2. Divide the NAV of cash flows by the annual factor corresponding to the life of the
project at the given cost of capital, the result and figure in the equivalent annual net
present value. (EANPV).
The decision criteria, in the case of revenue expanding proposal, is the maximization of
EANPV and minimization of equivalent annual cost of in the case of cost reduction
proposal. This is illustrated in example above.
Task A machine purchased 6 years ago for 1,50,000 has been depreciated to a book
value of 90,000. It originally had a projected life of 15 years and zero salvage value. A
new machine will cost 2,50,000 and result in a reduced operating cost of 30,000 per year
for the next 9 years. The older machine could be sold for 50,000. The cost of capital is 10%.
The new machine will be depreciated on a straight-line basis over 9 years life with 25,000
salvage value. The company’s tax rate is 50%; determine whether the old machine should
be replaced.
Self Assessment
Fill in the blanks:
10. The net cash outlay is the different amount of money that will be spent when the investment
is made in year…………....
11. The cost of capital is an important element as basic input information in …………….
decisions
9.6 Capital Decision under Risk and Uncertainty
In discussing the capital budgeting techniques, we have so far assumed that the proposed
investment projects do not involve any risk. The assumption was made simply to facilitate the
understanding of the capital budgeting techniques.
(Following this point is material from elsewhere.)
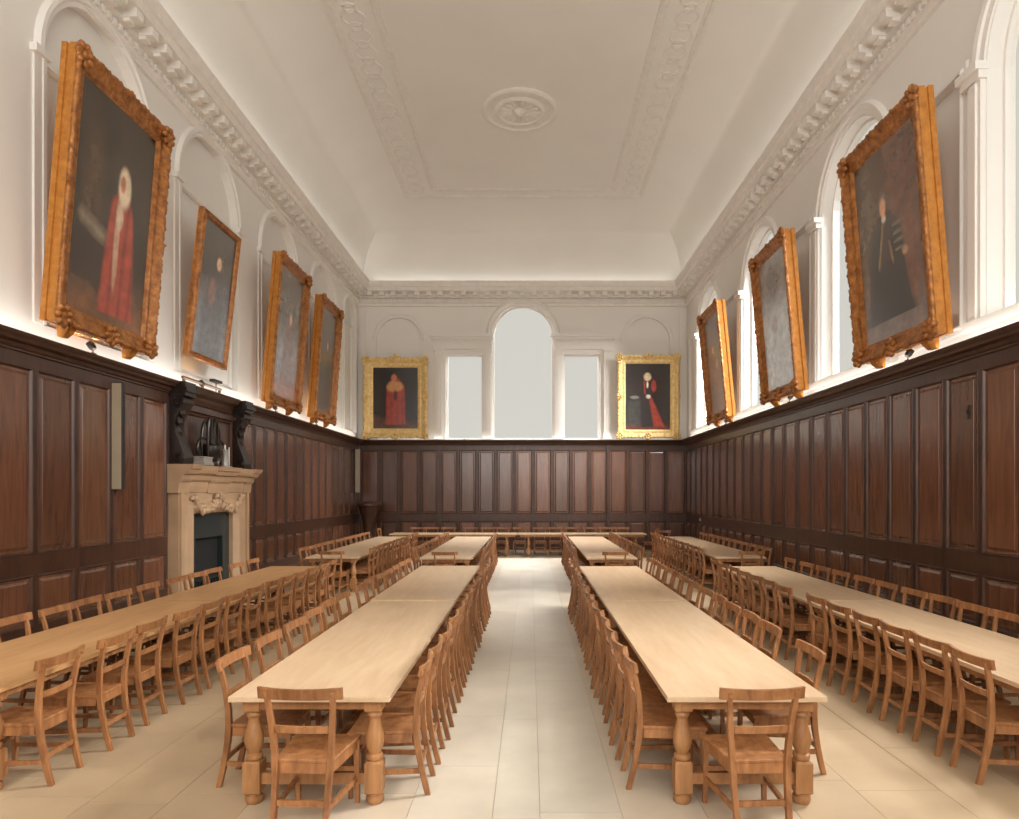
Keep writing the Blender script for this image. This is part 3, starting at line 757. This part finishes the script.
def frame_mesh(W, Hh, band, style, seed):
    """ornate frame swept round the outside rectangle W x Hh, front face toward -y, origin bottom centre"""
    rn = random.Random(seed); ph = rn.random()*6
    # (inset fraction from outer edge, depth toward viewer)
    if style == 'plain':
        prof = [(0.0,0.07),(0.0,0.0),(0.12,-0.025),(0.3,-0.03),(0.42,-0.01),(0.62,-0.012),(0.75,-0.03),(0.88,-0.025),(1.0,0.02)]
    else:
        prof = [(0.015,0.0),(0.0,-0.03),(0.04,-0.052),(0.12,-0.060),(0.22,-0.054),(0.31,-0.036),(0.42,-0.008),(0.50,0.006),(0.65,0.022),(0.73,0.012),(0.79,0.018),(0.86,0.036),(0.93,0.040),(1.0,0.060)]
    corners = [(-W/2,0),(W/2,0),(W/2,Hh),(-W/2,Hh)]
    mb = MB(); rings = []
    carved = style in ('carved', 'rococo')
    amp = {'carved': 0.022, 'rococo': 0.035, 'plain': 0.0}[style]*(min(band,0.34)/0.3)
    for e in range(4):
        p = Vector(corners[e]); q = Vector(corners[(e+1) % 4]); d = (q-p).normalized(); n = Vector((-d.y, d.x)); ln = (q-p).length
        seg = max(8, int(ln/(0.035 if carved else 0.5)))
        for k in range(seg+1):
            s = ln*k/seg; row = []
            edge = min(s, ln-s); cen = abs(s-ln/2)
            for j, (f, w) in enumerate(prof):
                ins = f*band
                # mitre: clamp along position inward at corners
                ss = max(ins, min(ln-ins, s))
                dw = 0; do = 0
                if carved and f < 0.5 and j > 0:
                    k1 = sin(s*2*pi/0.19+ph)*cos(s*2*pi/0.47+ph*2)+0.5*sin(s*2*pi/0.083+f*9)
                    fl = 1.0+1.3*max(0, 1-edge/0.28)+1.0*max(0, 1-cen/0.22)
                    do = amp*(0.6*k1+0.5)*fl*(1-f*2)
                    dw = -amp*0.6*(k1+rn.uniform(-0.5,0.5))*fl*(1-abs(f-0.2)*2)
                    if edge < ins+0.001: do = max(do, 0)*0.7
                if carved and 0.74 < f < 0.85: dw = -0.006*sin(s*2*pi/0.06)
                P = p+d*ss+n*(ins-do)
                row.append((P.x, w+dw, P.y))
            rings.append(row)
    rings.append(rings[0])
    mb.loft(rings, cap=False, closed=False)
    if style == 'rococo':    # shell and leaf clusters at corners and middles
        pts = [(-W/2+.06,.06,1.2),(W/2-.06,.06,1.2),(W/2-.06,Hh-.06,1.2),(-W/2+.06,Hh-.06,1.2),(0,.05,1.1),(0,Hh-.05,1.1),(-W/2+.05,Hh/2,.9),(W/2-.05,Hh/2,.9)]
    elif style == 'carved':
        pts = [(-W/2+.1,.1,1.25),(W/2-.1,.1,1.25),(W/2-.1,Hh-.1,1.25),(-W/2+.1,Hh-.1,1.25),(0,.07,1.2)]
    else: pts = []
    for cx, cz, sc in pts:
        for k in range(7):
            a = 2*pi*k/7+0.4; r = 0.085*sc
            x, z = cx+cos(a)*r, cz+sin(a)*r; s0 = len(mb.v)
            mb.lathe([(0.004,-0.05),(0.026*sc,-0.03),(0.034*sc,0),(0.026*sc,0.03),(0.004,0.05)], n=7)
            M = Matrix.Translation((x, -0.045, z)) @ Matrix.Rotation(a-pi/2, 4, 'Y').inverted() @ Matrix.Scale(1.15, 4)
            mb.xform(M, s0)
        s0 = len(mb.v); mb.lathe([(0.004,-0.04),(0.04*sc,-0.02),(0.05*sc,0),(0.04*sc,0.02),(0.004,0.04)], n=10)
        mb.xform(Matrix.Translation((cx, -0.05, cz)) @ Matrix.Rotation(pi/2, 4, 'X'), s0)
    return mb
def painting(face, uc, xfront, zb, W, Hh, tilt, band, style, kind, thick, label, seed, gm=None, finial=False, gap=0.3):
    gm = gm or M_gold
    rz = {'L': pi/2, 'R': -pi/2, 'B': 0}[face]
    loc = (uc, xfront, zb) if face == 'B' else (xfront, uc, zb)
    t = thing('framed_painting', label, 'painting', loc, rz, 'gilt-framed portraits', tilt)
    frame_mesh(W, Hh, band, style, seed).build('frame', gm, t, smooth=True, sharp=60)
    bx = MB(); i = 0.006
    bx.loft([[(x, y, z) for x, z in ((-W/2+i+q, i+q), (W/2-i-q, i+q), (W/2-i-q, Hh-i-q), (-W/2+i+q, Hh-i-q))] for y, q in ((-0.02 if style != 'plain' else 0.04,0.0),(thick*0.45,0.0),(thick*0.5,0.02),(thick*0.62,0.02),(thick*0.66,0.0),(thick,0.0))])
    bx.f = [f for f in bx.f if len(f) == 4 and len({bx.v[q][1] for q in f}) > 1]; bx.c = [None]*len(bx.f)
    bx.add([(-W/2+0.02,thick-0.002,0.02),(W/2-0.02,thick-0.002,0.02),(W/2-0.02,thick-0.002,Hh-0.02),(-W/2+0.02,thick-0.002,Hh-0.02)], [(0,3,2,1)])
    bx.build('frame_side', M_goldflat if gm is M_gold else gm, t)
    # canvas grid carrying the painted picture
    cw, ch = W-2*band+0.02, Hh-2*band+0.02
    nu, nv = max(30, int(cw*45)), max(40, int(ch*45)); vs = []; fs = []
    for a in range(nv+1):
        for b in range(nu+1): vs.append((-cw/2+cw*b/nu, 0.056 if style != 'plain' else 0.018, Hh/2+ch/2-ch*a/nv))
    for a in range(nv):
        for b in range(nu):
            q = a*(nu+1)+b; fs.append((q, q+nu+1, q+nu+2, q+1))
    me = bpy.data.meshes.new('canvas'); me.from_pydata(vs, [], fs); me.materials.append(M_canvas)
    at = me.color_attributes.new('paint', 'FLOAT_COLOR', 'POINT')
    for a in range(nv+1):
        for b in range(nu+1):
            c = tuple((1.7 if kind in ('L2','L3','R2') else 1.35)*q for q in paint(kind, b/nu, a/nv)); at.data[a*(nu+1)+b].color = (c[0], c[1], c[2], 1)  # extra gain on canvases that carry painted glare
    o = bpy.data.objects.new('canvas', me); COL.objects.link(o); o.parent = t
    if style != 'plain' and face != 'B':
        for sx in (-0.32, 0.32):
            br = MB(); d = gap
            br.loft([[(sx*W-w, y0, z), (sx*W+w, y0, z), (sx*W+w, y1, z), (sx*W-w, y1, z)] for w, y0, y1, z in ((0.05,0.12,thick,-0.13),(0.07,0.06,thick,-0.06),(0.08,0.03,thick,0.02))])
            br.build('bracket', M_goldflat, t)
    if finial:
        f = MB(); f.lathe([(0.02,0),(0.07,0.02),(0.05,0.07),(0.03,0.1),(0.055,0.13),(0.05,0.17),(0.02,0.2),(0.004,0.23)], 0, 0.02, 12, Hh-0.02)
        for q in (-1, 1):
            f.tube([(q*0.03,0.0,Hh+0.03),(q*0.12,0,Hh+0.07),(q*0.2,0,Hh+0.04),(q*0.26,0,Hh-0.01)], 0.02, 7)
        f.build('finial', gm, t, smooth=True)
    # hanging wire eyes
    return t
painting('L', 9.60, -5.95, 4.25, 2.20, 3.51, radians(4.6), 0.26, 'carved', 'L1', 0.19, 'largest gilt-framed portrait on the left wall, pale-veiled figure in red robe', 1)
painting('L', 12.87, -6.10, 4.56, 1.55, 2.66, radians(6.4), 0.12, 'plain', 'L2', 0.09, 'narrow plain gilt-framed grey portrait above the fireplace', 2)
painting('L', 16.50, -5.95, 4.18, 2.00, 3.45, radians(4.6), 0.24, 'carved', 'L3', 0.19, 'gilt-framed pale portrait on left wall just beyond the fireplace', 3)
painting('L', 19.65, -5.95, 4.18, 1.93, 3.40, radians(4.0), 0.24, 'carved', 'L4', 0.19, 'gilt-framed dark portrait farthest along the left wall', 4)
painting('R', 10.10, 5.40, 4.20, 2.20, 3.31, radians(4.6), 0.26, 'carved', 'R1', 0.21, 'largest gilt-framed portrait on the right wall, figure in dark gown', 5)
painting('R', 14.69, 5.40, 4.17, 2.03, 3.27, radians(5.0), 0.24, 'carved', 'R2', 0.21, 'gilt-framed portrait with painted pale bluish glare, middle one of right wall', 6)
painting('R', 19.50, 5.40, 4.18, 2.00, 3.20, radians(5.4), 0.24, 'carved', 'R3', 0.21, 'gilt-framed reddish portrait farthest along the right wall', 7)
painting('B', -4.93, 24.88, 4.13, 2.30, 2.90, radians(0.5), 0.34, 'rococo', 'B1', 0.15, 'bright gilt-framed portrait of red-robed figure, left of end wall windows', 8, gm=M_goldpale, finial=True)
painting('B', 4.32, 24.88, 4.13, 2.22, 3.00, radians(0.5), 0.30, 'rococo', 'B2', 0.15, 'bright gilt-framed portrait of wigged figure, right of end wall windows', 9, gm=M_goldpale)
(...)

In real life situations, the firm in general and
its investment projects in particular are exposed to different degrees of risk. What is risk and
how can risk be incorporated and measured in investment decisions in real world situation.
Nature of Risk
In the context of capital budgeting, the term, risk, refers to the chance that a project will prove
unacceptable – that is NPV < 0 or IRR < cost of capital. More formally, risk in capital budgeting
is the degree of variability of cash flows. Projects with a small chance of acceptability and a
broad range of expected cash flows are more risky than projects that have a high chance of
acceptability and a narrow range of expected cash flows.
In the capital budgeting projects, risk stems almost entirely from cash inflows, because the
initial investment i.e., cash outflow is generally known with relative certainty. These inflows
derive from a number of variables related to revenues expenditures and taxes.